Farshid Moussavi RA
X-ray talk
Monday 3 July 2017 8.30 - 9.30am
Sir Hugh Casson Room, The Keeper’s House, Royal Academy of Arts
£8, £5 concessions. Includes tea, coffee and pastries.
Summer Exhibition 2017
A breakfast talk with Farshid Moussavi RA and Rowan Moore discussing the motivation behind the brief for the Architecture Room in the Summer Exhibition, which explores architecture as an ‘instruction-based art’.
Discussing the theme of the Architecture Room this year, Farshid Moussavi RA says:
“A building’s 'architecture' is its assemblage; the way that it brings all of its physical elements together with its colours, textures, shapes and forms to make rooms and open spaces with a distinct presence or 'thisness', while incorporating the many separate, distinct and irreconcilable challenges that a building must address today… The architect must determine how the different disciplines are to interrelate, what is to be experienced and how, what is to become visible and not visible, audible and inaudible, and what will be present or absent in people’s experiences of buildings as they go about their everyday activities.”

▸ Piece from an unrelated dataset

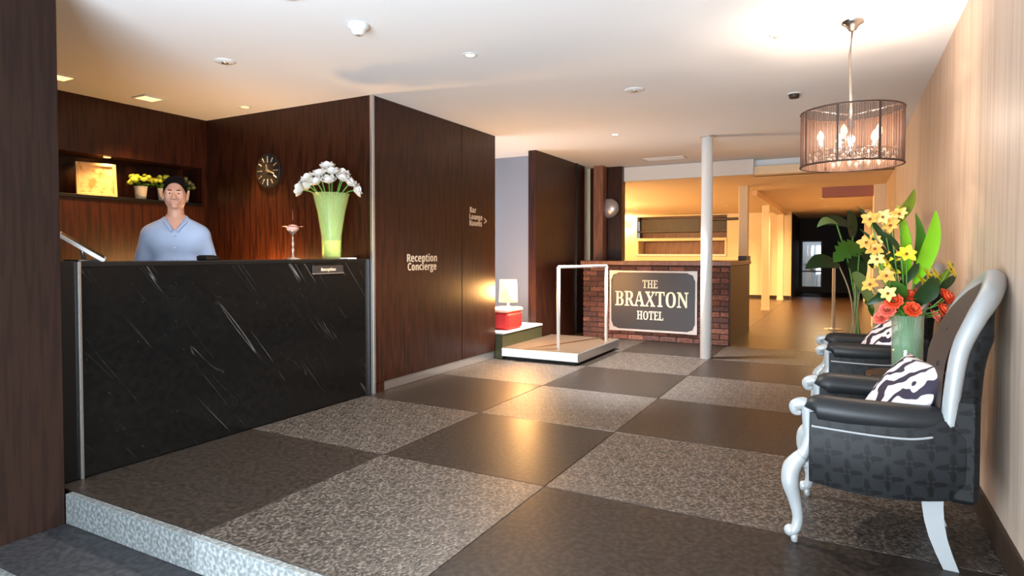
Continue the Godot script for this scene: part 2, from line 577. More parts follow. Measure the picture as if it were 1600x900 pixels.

As curator of the Architecture Room in this year’s Summer Exhibition, Moussavi's innovative theme examines architecture as an "instruction-based art" and invites entrants to submit construction coordination drawings. These x-ray visualisations show the interrelationships and full complexity of different systems and parts of buildings, providing a rare view of the “backstage” areas of architecture. They are also the starting point for a new series of talks exploring this complexity and the impact it has on people’s experiences of architecture.
In this x-ray talk, Moussavi is joined by Rowan Moore, architecture critic for The Observer, to discuss the ideas behind the Architecture Room at this year's Summer Exhibition, and how these concepts play out in her own architectural practice. She explores the challenges of managing aesthetic, experiential, technical and functional decisions that inform building design, and how such designs are conveyed through construction coordination drawings.